- The Washington Times - Friday, February 23, 2007


Mortgage giant Fannie Mae said yesterday it will shut down its high-profile charitable foundation this year and begin disclosing its corporate contributions.

Fannie Mae said it would continue its philanthropy and community improvement work through a new Office of Community and Charitable Giving within the government-sponsored company. It will focus notably on projects in Washington, D.C., the Gulf Coast region and touching on homelessness in several cities.

The moves by Fannie Mae were the latest in a series of actions changing its structure and the way it operates, some of them ordered by federal regulators in the wake of the scandal that erupted in September 2004. On Tuesday, Fannie Mae disclosed its decision to withhold $44.4 million in bonus money, tied to company earnings targets, from nearly 50 senior executives.

The D.C. company, which finances one of every five home loans in the United States, agreed to pay a record $400 million civil fine in a settlement with regulators in May. It also agreed to limit the growth of its multibillion-dollar mortgage holdings and make top-to-bottom changes in its corporate culture, accounting procedures and ways of managing risk.

The Fannie Mae Foundation has been one of the largest corporate foundations in the country as well as one of the biggest charitable givers in Washington, donating more than $100 million to projects and organizations in the city over the past five years.

The politically influential company also has been known for its prolific contributions to House and Senate lawmakers from both parties.

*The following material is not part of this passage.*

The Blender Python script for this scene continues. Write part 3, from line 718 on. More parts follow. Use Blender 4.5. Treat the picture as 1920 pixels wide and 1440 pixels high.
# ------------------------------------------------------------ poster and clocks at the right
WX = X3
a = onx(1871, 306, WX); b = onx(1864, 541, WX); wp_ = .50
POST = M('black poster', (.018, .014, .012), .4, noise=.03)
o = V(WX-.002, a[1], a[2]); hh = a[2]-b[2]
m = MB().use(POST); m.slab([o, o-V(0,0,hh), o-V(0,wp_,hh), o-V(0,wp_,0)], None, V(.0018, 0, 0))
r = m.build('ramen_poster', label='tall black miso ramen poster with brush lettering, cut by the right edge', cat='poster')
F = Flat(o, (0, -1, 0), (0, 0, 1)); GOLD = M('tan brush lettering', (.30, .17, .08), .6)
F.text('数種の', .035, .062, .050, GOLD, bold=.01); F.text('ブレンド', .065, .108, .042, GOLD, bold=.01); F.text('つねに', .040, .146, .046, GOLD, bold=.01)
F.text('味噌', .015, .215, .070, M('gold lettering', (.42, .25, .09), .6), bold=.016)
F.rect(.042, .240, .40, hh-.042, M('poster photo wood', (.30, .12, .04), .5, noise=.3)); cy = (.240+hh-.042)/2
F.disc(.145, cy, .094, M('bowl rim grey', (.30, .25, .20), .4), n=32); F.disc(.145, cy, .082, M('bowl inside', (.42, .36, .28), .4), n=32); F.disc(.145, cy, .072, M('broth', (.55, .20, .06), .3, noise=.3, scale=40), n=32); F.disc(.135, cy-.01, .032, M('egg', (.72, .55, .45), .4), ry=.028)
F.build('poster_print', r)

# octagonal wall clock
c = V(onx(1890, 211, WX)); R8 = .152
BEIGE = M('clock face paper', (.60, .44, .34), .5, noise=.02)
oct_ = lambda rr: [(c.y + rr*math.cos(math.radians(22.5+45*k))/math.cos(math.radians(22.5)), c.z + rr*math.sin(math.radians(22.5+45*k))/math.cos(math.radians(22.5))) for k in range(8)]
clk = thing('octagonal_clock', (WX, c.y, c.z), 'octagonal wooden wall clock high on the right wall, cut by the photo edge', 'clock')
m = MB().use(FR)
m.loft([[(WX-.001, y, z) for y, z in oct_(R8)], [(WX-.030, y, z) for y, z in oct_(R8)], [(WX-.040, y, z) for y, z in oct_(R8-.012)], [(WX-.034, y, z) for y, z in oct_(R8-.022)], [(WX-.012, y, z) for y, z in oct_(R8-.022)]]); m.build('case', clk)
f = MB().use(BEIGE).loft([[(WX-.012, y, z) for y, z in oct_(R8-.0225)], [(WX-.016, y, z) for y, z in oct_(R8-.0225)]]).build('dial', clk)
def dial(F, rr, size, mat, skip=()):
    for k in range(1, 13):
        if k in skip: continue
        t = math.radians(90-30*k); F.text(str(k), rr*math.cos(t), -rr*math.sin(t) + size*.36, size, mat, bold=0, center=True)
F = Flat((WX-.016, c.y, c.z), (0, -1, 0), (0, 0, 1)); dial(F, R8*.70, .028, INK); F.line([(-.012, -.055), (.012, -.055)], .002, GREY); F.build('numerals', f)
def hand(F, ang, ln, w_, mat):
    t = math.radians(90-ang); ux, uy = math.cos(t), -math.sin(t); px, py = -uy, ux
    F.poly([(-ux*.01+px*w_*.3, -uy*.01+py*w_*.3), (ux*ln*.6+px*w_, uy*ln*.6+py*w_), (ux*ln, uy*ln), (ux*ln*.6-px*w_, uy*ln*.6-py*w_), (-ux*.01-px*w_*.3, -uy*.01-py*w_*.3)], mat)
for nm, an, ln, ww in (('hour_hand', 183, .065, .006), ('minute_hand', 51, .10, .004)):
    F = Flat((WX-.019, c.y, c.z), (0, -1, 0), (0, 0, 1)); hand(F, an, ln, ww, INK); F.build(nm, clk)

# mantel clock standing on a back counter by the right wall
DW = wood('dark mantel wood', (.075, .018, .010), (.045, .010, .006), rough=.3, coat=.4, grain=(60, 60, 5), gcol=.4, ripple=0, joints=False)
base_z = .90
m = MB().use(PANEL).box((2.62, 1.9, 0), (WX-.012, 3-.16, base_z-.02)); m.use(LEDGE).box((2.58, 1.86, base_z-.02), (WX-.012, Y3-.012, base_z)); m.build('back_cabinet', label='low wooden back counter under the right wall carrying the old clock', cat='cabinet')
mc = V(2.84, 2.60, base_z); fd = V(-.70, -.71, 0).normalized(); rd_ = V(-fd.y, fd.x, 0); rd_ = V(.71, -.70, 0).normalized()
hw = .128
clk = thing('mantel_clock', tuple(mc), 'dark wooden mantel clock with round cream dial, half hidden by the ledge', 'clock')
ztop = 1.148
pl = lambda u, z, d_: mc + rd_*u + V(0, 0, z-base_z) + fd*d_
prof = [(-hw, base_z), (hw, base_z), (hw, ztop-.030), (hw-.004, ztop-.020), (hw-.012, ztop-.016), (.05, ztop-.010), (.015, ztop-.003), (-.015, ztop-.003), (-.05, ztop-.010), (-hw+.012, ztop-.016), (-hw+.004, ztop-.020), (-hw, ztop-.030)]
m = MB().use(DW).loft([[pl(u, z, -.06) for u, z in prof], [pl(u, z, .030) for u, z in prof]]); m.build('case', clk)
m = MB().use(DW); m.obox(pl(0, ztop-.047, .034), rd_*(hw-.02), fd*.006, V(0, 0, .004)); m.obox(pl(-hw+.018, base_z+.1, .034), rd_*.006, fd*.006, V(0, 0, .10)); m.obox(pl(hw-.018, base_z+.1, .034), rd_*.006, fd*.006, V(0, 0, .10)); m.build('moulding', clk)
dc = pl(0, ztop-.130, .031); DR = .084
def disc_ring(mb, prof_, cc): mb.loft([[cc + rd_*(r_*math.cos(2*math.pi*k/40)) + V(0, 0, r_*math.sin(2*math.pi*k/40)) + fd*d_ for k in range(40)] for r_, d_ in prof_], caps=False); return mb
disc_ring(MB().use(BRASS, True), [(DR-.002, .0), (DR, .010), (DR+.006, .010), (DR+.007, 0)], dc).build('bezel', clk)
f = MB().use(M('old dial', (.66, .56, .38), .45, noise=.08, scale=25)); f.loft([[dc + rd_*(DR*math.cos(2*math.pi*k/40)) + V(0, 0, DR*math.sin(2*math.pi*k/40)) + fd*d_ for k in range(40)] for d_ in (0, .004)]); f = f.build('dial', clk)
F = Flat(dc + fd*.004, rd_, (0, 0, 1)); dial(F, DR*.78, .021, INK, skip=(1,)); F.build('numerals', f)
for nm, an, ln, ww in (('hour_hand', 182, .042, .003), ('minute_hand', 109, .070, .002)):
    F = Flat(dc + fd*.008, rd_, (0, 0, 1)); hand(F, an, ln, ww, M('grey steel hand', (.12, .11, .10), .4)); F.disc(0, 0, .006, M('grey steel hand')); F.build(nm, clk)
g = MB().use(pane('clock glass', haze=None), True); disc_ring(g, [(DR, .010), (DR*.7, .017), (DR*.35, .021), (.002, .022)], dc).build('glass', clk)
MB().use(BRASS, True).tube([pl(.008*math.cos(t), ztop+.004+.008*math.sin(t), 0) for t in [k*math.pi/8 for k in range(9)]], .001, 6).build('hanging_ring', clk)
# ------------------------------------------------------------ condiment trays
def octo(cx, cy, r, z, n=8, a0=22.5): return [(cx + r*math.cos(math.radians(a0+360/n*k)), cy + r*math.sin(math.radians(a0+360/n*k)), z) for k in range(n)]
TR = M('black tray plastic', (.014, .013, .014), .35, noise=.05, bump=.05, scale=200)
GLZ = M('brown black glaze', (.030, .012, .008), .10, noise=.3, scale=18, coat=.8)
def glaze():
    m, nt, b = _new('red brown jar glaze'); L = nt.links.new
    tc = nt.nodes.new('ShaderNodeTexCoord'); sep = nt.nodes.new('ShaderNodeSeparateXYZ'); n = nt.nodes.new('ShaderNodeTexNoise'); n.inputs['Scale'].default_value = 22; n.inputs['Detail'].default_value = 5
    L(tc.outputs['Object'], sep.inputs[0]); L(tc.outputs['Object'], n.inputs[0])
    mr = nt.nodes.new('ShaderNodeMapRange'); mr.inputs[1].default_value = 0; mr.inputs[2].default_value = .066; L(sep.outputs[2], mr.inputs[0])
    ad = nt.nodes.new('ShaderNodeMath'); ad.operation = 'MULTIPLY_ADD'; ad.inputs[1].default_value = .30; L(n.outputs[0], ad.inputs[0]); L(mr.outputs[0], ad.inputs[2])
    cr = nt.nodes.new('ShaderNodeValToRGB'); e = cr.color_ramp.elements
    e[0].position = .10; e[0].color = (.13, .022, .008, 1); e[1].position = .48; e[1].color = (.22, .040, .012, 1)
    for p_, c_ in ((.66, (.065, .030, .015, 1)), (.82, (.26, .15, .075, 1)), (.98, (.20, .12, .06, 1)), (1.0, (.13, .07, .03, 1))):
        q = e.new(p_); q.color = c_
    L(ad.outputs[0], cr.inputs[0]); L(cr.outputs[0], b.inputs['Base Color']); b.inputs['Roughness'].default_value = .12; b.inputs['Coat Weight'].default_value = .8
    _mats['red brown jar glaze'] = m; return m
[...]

Fannie Mae decided in May 2005 to cut the foundation’s annual budget from about $92 million to some $72 million and close its offices in Atlanta and Chicago.

In a transition this year, Fannie Mae’s charitable grants will be funded by money from both the foundation and company revenue as the foundation winds down its activities, Fannie Mae said yesterday. The foundation will cease day-to-day operations by April 30 and terminate the remaining activities over the course of the year.

“This effort is part of the overall re-evaluation and restructuring the company is undertaking, and embraces our core principles of service, reliability and value,” President and Chief Executive Daniel Mudd said.

Fannie Mae also said it will voluntarily begin to disclose the names of organizations that receive money from the company and the dollar amounts.

That move won praise from Rep. Paul E. Gillmor, Ohio Republican, who has proposed legislation that would require all public companies to disclose their charitable contributions.

Given Fannie Mae’s government-sponsored status, “it should be the right of their shareholders and the American public to know how profits are being spent,” Mr. Gillmor said. “If charitable contributions are legitimate, public companies should have nothing to hide.”

Fannie Mae named Stacey Stewart, former president and CEO of the foundation, as a senior vice president to head the new philanthropy office.